いわゆる「機動隊バス」など警察警察車輌に押し込めるのは、不幸な境遇の「脱北者」を犯罪者扱いするようで忍びないとの配慮からかと推察するが、個人的には些か問題があると考える。
彼らは、難民もしくは亡命希望者と認定されるまでは領海侵犯・不法入国を図った疑いのある「容疑者」である。生命の安全が保証されない不幸な境遇から逃げてきたのかどうかは、状況からそう推察されるに過ぎない。
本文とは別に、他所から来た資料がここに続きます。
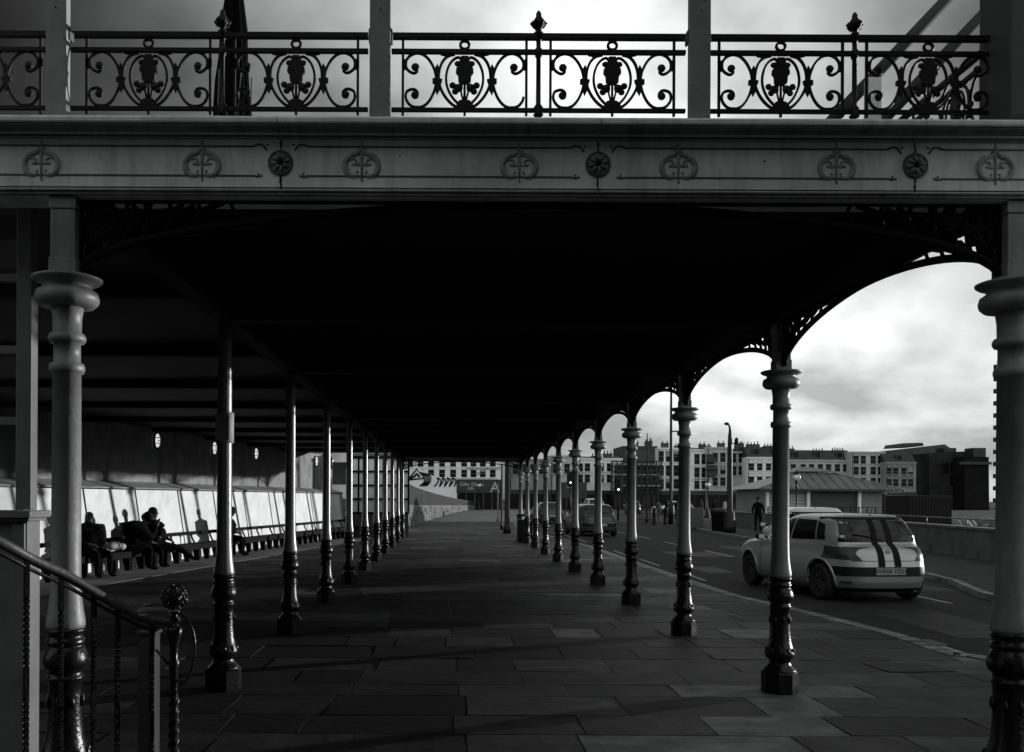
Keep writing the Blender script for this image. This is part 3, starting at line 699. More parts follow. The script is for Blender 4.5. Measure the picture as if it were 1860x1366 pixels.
while z < 38.2:
    mb = MB(); x = XW(z)
    poly = [(.50,0),(.60,0),(.60,.367),(.24,.367),(.24,.30),(.44,.27)]
    mb.prism([(x+a, b) for a, b in poly], z-.07, z+.07)
    # shouldered top so the gaps between legs read as small arches
    mb.box((x+.56, z-.14, .265), (x+.60, z+.14, .30))
    mb.build('leg', 'wood', be)
    if k % 2 == 0:
        mb = MB(); mb.tube([(x+.13,z,.64),(x+.15,z,.55),(x+.22,z,.41)], .025, 6); mb.ball((x+.13,z,.62), .045, 6, sc=(.7,1.6,.8)); mb.build('back_support', 'wood', be)
    z += .56; k += 1

# ------------------------------------------------------------------ people
def skinned(name, nodes, edges, mats, head=None, hands=(), parent=None, extra_mat=None):
    idx = {k: i for i, k in enumerate(nodes)}
    me = bpy.data.meshes.new(name); me.from_pydata([Vector(v[:3]) for v in nodes.values()], [(idx[a], idx[b]) for a, b in edges], [])
    o = bpy.data.objects.new(name, me); C.objects.link(o)
    sk = o.modifiers.new('skin', 'SKIN'); sk.use_smooth_shade = True
    for i, v in enumerate(nodes.values()): me.skin_vertices[0].data[i].radius = (v[3], v[3])
    me.skin_vertices[0].data[idx['pelvis']].use_root = True
    ss = o.modifiers.new('s', 'SUBSURF'); ss.levels = 1; ss.render_levels = 1
    dg = bpy.context.evaluated_depsgraph_get(); m2 = bpy.data.meshes.new_from_object(o.evaluated_get(dg)); bpy.data.objects.remove(o)
    m2.materials.clear()
    for m in mats: m2.materials.append(M[m])
    hp = [Vector(nodes[h][:3]) for h in hands]; hd = Vector(nodes[head][:3]) if head else None
    for p in m2.polygons:
        p.use_smooth = True; p.material_index = 0
        if hd is not None and (p.center-hd).length < .155: p.material_index = 1
        if any((p.center-h).length < .10 for h in hp): p.material_index = 1
        if extra_mat and extra_mat(p.center): p.material_index = 2
    o = bpy.data.objects.new(name, m2); C.objects.link(o)
    if parent: o.parent = parent
    return o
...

初動としては通常の犯罪捜査と同じ扱いをすべきで、セキュリティーの面からも警察車輌で護送するのが適当だろう。
しかし、極めて貧相な小舟で大海に漕ぎ出すなど、まさに自殺行為である。
「電車の窓から綺麗に見えたので登りたくなった」とかで、軽装のまま富士に入山し遭難しかけて救助要請をしたバカ者がいたが、それを上回るスーパーバカ者か、助かる見込みのないリスクに身を曝してもなお絶望的な状態から脱したかったか、いずれかだろう。それだけ「かの国」は救いがたいほど重篤な危機に陥っている。
将来に希望を見いだせなくなった人々が起こす行動は二つ。
例え確率は低くとも絶望的状況から脱出し、新天地を目指す難民の群れ。
そして圧倒的な力に対し自身を棄て抗う「自爆テロ」だ。
動機も結果も全く異なるが、極度の貧困や経済的窮乏、身体生命に切迫する避け難い危機が原因という意味では、同根の現象だ。困窮する人々の悲しみ・絶望・怒りの発露のベクトルが異なっているだけに過ぎない。
北朝鮮国内で圧政に抵抗しての自爆テロなら、内政問題であり日本は口を出す立場にないが、ラングーン事件や大韓機事件、そして数々の拉致事件を引き合いに出すまでもなく国家的に対外テロ工作を仕掛けてきた国である。現実に絶望した哀れな人々を洗脳して人間爆弾に仕立て上げ、日本を標的とした自爆テロを実行しないとも限らない。
「脱北者」と確認された暁には、正式に難民として処遇し、身体の自由と平穏な生活を獲得するための援助を惜しみなく与えよう。しかしそれが確定するまでは、警戒を怠るべきではない。難民を偽装した工作員、ということだって考えられるのだ。集団に子どもや女性がいるからといって安心はできない。年端もいかない幼児や、若い独身女性が自爆したテロ事件だって実際に発生している。
大海を女・子ども含めた家族(らしき集団)が小舟に乗って彷徨っていた、というだけで可哀想だとばかりに人道的な庇護を与えるのはお人好しに過ぎる。
最初に発見した漁師さんも、海の男として看過できなかったのだろう。ただもし万が一彼らが武装していたら、近寄ってきた漁船員を皆殺しにし、船を乗っ取って堂々と入港→上陸する作戦で待ち構えているかもしれない。また海上保安庁の巡視船や海上自衛隊の護衛艦だったら、まさにその場で「自爆テロ」を仕掛けるかも知れない。
日本海で不審な船を見掛けたら安易に近寄らず、遅滞なく海上保安庁に連絡するように啓発することが必要ではないかと考える。
発見された小舟と同様に日本海に漕ぎ出し敢えなく転覆したか、沈まなくとも食糧と水を使い果たし船上で飢え干からびた数多の人々の魂と無念が、エチゼンクラゲと共に海中を漂っているに違いない。
最低限、自国民の生命を護れない国家は存在する意味がない。早急に体制変革が始まることを、願って止まない。
なお保護された9名は体調回復の後、外務省との協議を経て翌月には韓国へ向け出国している。